5.1 #20. Call the answer B_n.

a. If we take a string of length n-1 that has 01, and add 0 or 1, we get one of length n. That (2 * B_{n-1}) gets us almost all of B_n. The only ones we're missing are the ones like 11100000001, that only have a 01 at the end, and otherwise never go from 0 to 1. There are n-1 of those (depending on where the first 0 is). So B_n = 2 B_{n-1} + n-1.

b. B_2 = 1, just "01" works.

c. B_7 = 120.

(In this case it's easier to count C_n = 2^n - B_n, the strings that don't contain 01. They must go all 1s then all 0s, so C_n = n+1.)

5.1 #28.

a. For this one, it's way easier to count the ones that don't satisfy the condition, and since it's doubled-starred I'm going to do it that way. The first digit is 0,1,2, and then each digit added after that has to be different from the previous one - so two choices. Therefore there are 3 * 2^{n-1} bad ones, and 3^n - 3 * 2^{n-1} good ones.

For a recurrence, let's compare T_n = 3^n - 3 * 2^{n-1} to 3 * T_{n-1} = 3^n - 9 * 2^{n-2}. I guess T_n = 3 * T_{n-1} + 3 * 2^{n-2}.

Looking at the recurrence, we can figure out where it could come from. To make one of these good strings, we could take one of the shorter good strings (of which there are T_{n-1}) and add any digit on the end (there are 3 ways to do that). But there are some good strings we miss this way: they're bad all the way to the end, and then finally have a double letter. There's 3*2^{n-2} that are bad all the way to end, and only one way to attach a last letter to make a double letter.

In fact that suggests another recurrence:
T_n = 3 * T_{n-1} + 1 * (3^{n-1} - T_{n-1}).
Each previous good one gives 3 good ones now, each previous bad one gives 1 good one now.

b. T_1 = 0.

c. T_6 = 3^6 - 3 * 2^5.

5.1 #38. f(n) = f(n-1) + f(n-2) = 2 f(n-2) + f(n-3) = 3f(n-3) + 2f(n-4) = 5f(n-4) + 3f(n-5), just by expanding the first term each time.

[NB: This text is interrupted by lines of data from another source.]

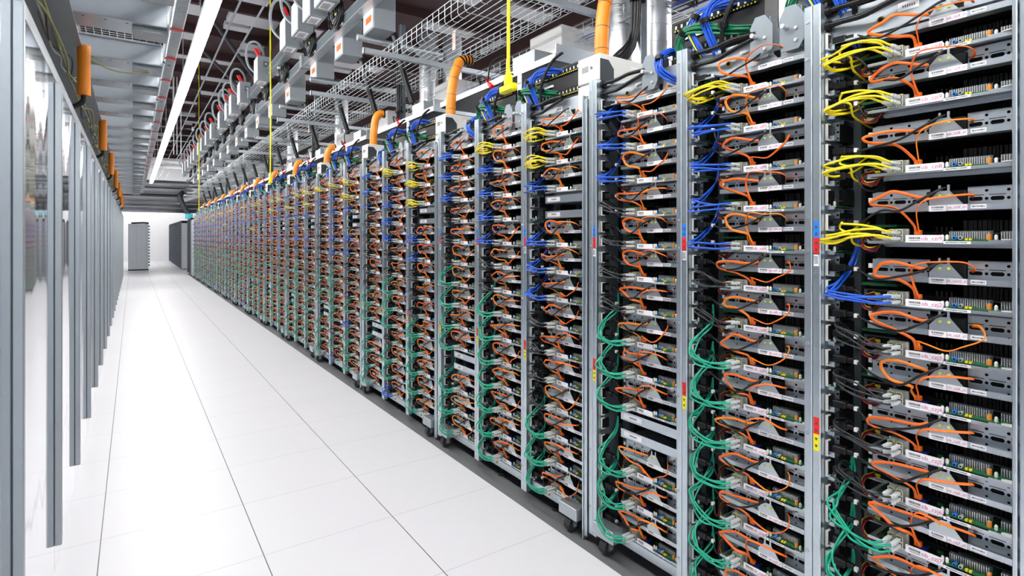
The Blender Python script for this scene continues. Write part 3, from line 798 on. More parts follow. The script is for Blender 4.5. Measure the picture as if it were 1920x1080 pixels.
UB = ub.mesh('corner_plate'); UB2 = ub_b.mesh('rear_plate')
def switch_mb(L):
    b = MB(); b.box(1.86, 2.15, -L, 0, 2.19, 2.375, 'black_plastic')
    for zz in (2.345, 2.232):
        b.box(1.853, 1.86, -L+0.02, -0.02, zz-0.016, zz+0.018, 'dark')
        n = int(L/0.0165)
        for i in range(n):
            y = -0.022 - i*(L-0.044)/n
            b.box(1.8518, 1.8532, y-0.005, y, zz-0.0145, zz-0.009, 'yellow_sticker')
            if i % 2 == 0: b.box(1.8522, 1.8532, y-0.0115, y-0.003, zz-0.004, zz+0.010, 'jack_metal')
    b.box(1.853, 1.86, -0.18, -0.05, 2.285, 2.297, 'white_label')
    return b
SWA = switch_mb(0.44).mesh('network_switch')
def oct_mb(lean):
    b = MB(); y0, y1 = 0.0, 0.088
    b.prism([(y0, 2.125), (y0+0.02, 2.095), (y1-0.004, 2.095), (y1, 2.12), (y1, 2.21), (y1-0.02, 2.245), (y0+0.03, 2.245), (y0, 2.205)], 0, 1.786, 1.789, 'bracket_grey')
    b.box(1.789, 1.87, y0+0.01, y0+0.013, 2.10, 2.235, 'bracket_grey')
    for z in (2.125, 2.165): b.cyl((1.786, 0.03, z), (1.782, 0.03, z), 0.006, 'silver_fin', 10)
    b.cyl((1.786, 0.065, 2.175), (1.760, 0.065, 2.175), 0.008, 'silver_fin', 12)
    return b
OCT = oct_mb(0).mesh('octagonal_bracket')
ub2 = MB(); ub2.box(1.82, 1.823, -0.045, 0.0, 2.2, 2.41, 'zinc'); ub2.box(1.82, 1.85, -0.003, 0.0, 2.2, 2.41, 'zinc')
for z in (2.30, 2.36): ub2.cyl((1.82, -0.015, z), (1.8185, -0.015, z), 0.005, 'dark', 8); ub2.cyl((1.82, -0.032, z), (1.8185, -0.032, z), 0.005, 'dark', 8)
UPR = ub2.mesh('upright_strap')
def loom_mb(paths, N, spread, mk):
    b = MB()
    for i in range(N):
        a = 2*PI*i/N; oy, oz, ox = spread*math.cos(a)*R(0.5, 1.1), spread*math.sin(a)*R(0.5, 1.1), R(-1, 1)*spread*0.6
        p = []
        for j, q in enumerate(paths):
            w = 1.0 if j not in (0,) else 2.4
            p.append((q[0]+ox*w*0.6, q[1]+oy*w, q[2]+oz*(w if j else 0.6)))
        b.tube(p, 0.0034, mk if isinstance(mk, str) else mk[i % len(mk)], 6, 5)
    return b
def strap_mb(p, d, r):
    b = MB(); p = Vector(p); d = Vector(d).normalized(); b.cyl(p-d*0.009, p+d*0.009, r, 'black_plastic', 12); return b
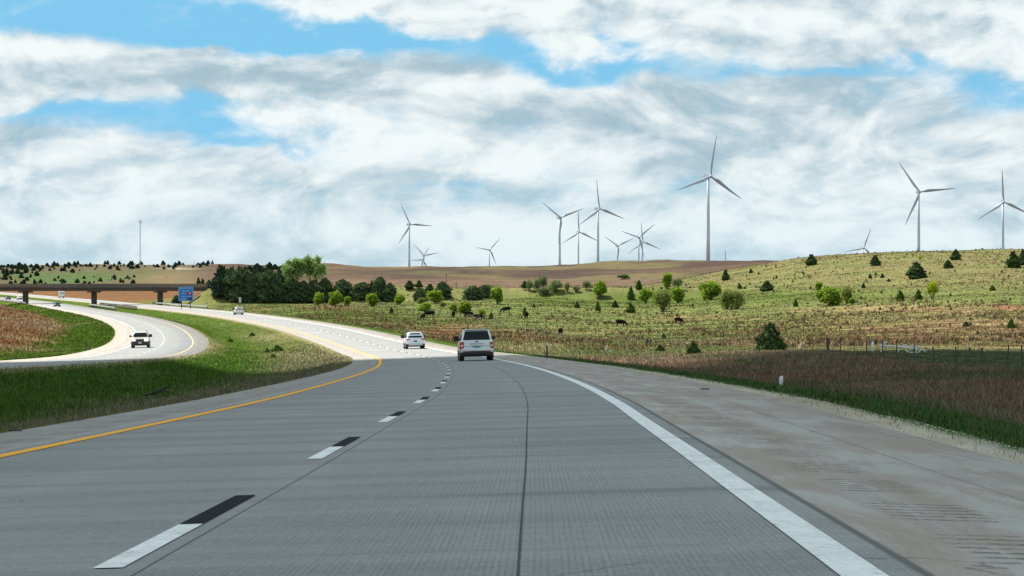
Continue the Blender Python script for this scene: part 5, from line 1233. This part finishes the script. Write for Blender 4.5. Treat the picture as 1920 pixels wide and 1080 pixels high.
acc = blobs(((-.72, .555, .36, .022, .40), (-.80, .508, .34, .034, .46), (-.45, .480, .22, .036, .44), (-.20, .462, .22, .020, .34), (.12, .43, .30, .026, .42), (.88, .370, .18, .032, .38), (-.72, .303, .32, .026, .34), (-.50, .272, .26, .016, .26),
           (.58, .41, .22, .016, .26), (-.55, .41, .12, .015, .14), (-.22, .20, .25, .016, .14), (-.15, .16, .35, .02, .10), (.35, .20, .3, .02, .08), (-.36, .54, .10, .010, -.2), (-.92, .445, .13, .022, -.4), (.05, .525, .36, .024, -.3), (.85, .48, .25, .035, -.25), (-.40, .375, .40, .035, -.28), (-.60, .45, .07, .012, -.3)))
dens = mathn(nt, 'SUBTRACT', mathn(nt, 'ADD', mathn(nt, 'MULTIPLY', n1, .5), mathn(nt, 'MULTIPLY', n2, .5)), acc)
cov = ramp(nt, dens, .10, .50)
hi = ramp(nt, b, .55, 2.2); cov = mathn(nt, 'MULTIPLY', cov, mathn(nt, 'SUBTRACT', 1.0, mathn(nt, 'MULTIPLY', hi, .15)))
s1 = mathn(nt, 'MULTIPLY', mathn(nt, 'SUBTRACT', n1, n1u), 3.0); s2 = mathn(nt, 'MULTIPLY', mathn(nt, 'SUBTRACT', n2, n2u), 1.5)
br = mathn(nt, 'ADD', mathn(nt, 'ADD', s1, s2), mathn(nt, 'MULTIPLY', mathn(nt, 'SUBTRACT', .5, n3), 1.1))
br = mathn(nt, 'ADD', br, blobs(((-.90, .440, .16, .022, .6), (.05, .53, .45, .016, .45), (-.52, .345, .18, .016, .4), (.35, .355, .45, .05, -.30), (-.25, .365, .30, .03, -.15), (-.8, .24, .3, .03, -.2), (.25, .28, .4, .04, -.2), (.86, .5, .2, .02, .3), (.9, .29, .12, .03, .35), (-.05, .12, .4, .025, .25), (.45, .10, .4, .02, .25))))
br = mathn(nt, 'ADD', br, .60)
low = ramp(nt, b, 0.0, .30, 1, 0)
brc = ramp(nt, br, -.05, 1.1)
CW = 5.2
cc = mixc(nt, brc, (.38 * CW, .53 * CW, .62 * CW), (.90 * CW, .955 * CW, .96 * CW))
cc = mixc(nt, mathn(nt, 'MULTIPLY', low, .45), cc, (.60 * CW, .80 * CW, .88 * CW))
blue = mixc(nt, .85, sky.outputs[0], (.19 * CW, .57 * CW, .82 * CW))
fin = mixc(nt, cov, blue, cc)
fin = mixc(nt, ramp(nt, b, -.35, -.02, 1, 0), fin, (.9, .9, .8))
nt.links.new(fin, bg.inputs[0]); bg.inputs[1].default_value = .1; nt.links.new(bg.outputs[0], out.inputs[0])
w.cycles.sampling_method = 'MANUAL'; w.cycles.sample_map_resolution = 1024

sl = bpy.data.lights.new('sun', 'SUN'); sl.energy = 4.3; sl.angle = math.radians(.53); sl.color = (1, .95, .87); so = bpy.data.objects.new('sun', sl); col.objects.link(so)
so.rotation_euler = (-SUN).to_track_quat('-Z', 'Y').to_euler()

cam = bpy.data.cameras.new('camera'); co = bpy.data.objects.new('camera', cam); col.objects.link(co); co.location = (0, 0, 0); co.rotation_euler = (math.pi / 2, 0, 0)
cam.sensor_width = 36; cam.lens = F / 1920 * 36; cam.clip_start = .1; cam.clip_end = 30000; sc.camera = co
vs = sc.view_settings; sc.display_settings.display_device = 'sRGB'; vs.view_transform = 'Standard'; vs.look = 'None'; vs.gamma = 1; vs.exposure = .95; vs.use_curve_mapping = False
sc.cycles.max_bounces = 5; sc.cycles.diffuse_bounces = 2; sc.cycles.glossy_bounces = 2; sc.cycles.transmission_bounces = 2; sc.cycles.use_denoising = True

Therefore f(5k) = 3 f(5(k-1)) mod 5. Now we claim by induction that f(5k) is in fact = 0 mod 5. The base case is f(0), which is 0, so each time we triple it (mod 5) we still get 0 mod 5.

5.2 #28. a_n = 2 a_{n-1} + 2 n^2.

a. First thing, solve the homogeneous, A_n = 2 A_{n-1}. The general solution to this is A_n = C * 2^n.

Now find a particular solution to the inhomogeneous. Let's guess that some polynomial b n^2 + c n + d works.

b n^2 + c n + d = 2 (b (n-1)^2 + c (n-1) + d) + 2 n^2

Breaking into the n^2, n, and 1 parts:

  • b = 2b + 2, so b = -2
  • c = -4b + 2c, so c = -8
  • d = 2b - 2c + 2d, so d = c-b = -6.
  • So -2 n^2 - 8 n - 6 is a solution. Therefore every solution is of the form -2 n^2 - 8 n - 6 + C * 2^n, with any C possible.

    b. a_1 = -2 -8 -6 + C * 2^1 = 4. Therefore C = 10. So the solution is -2 n^2 - 8 n - 6 + 10 * 2^n.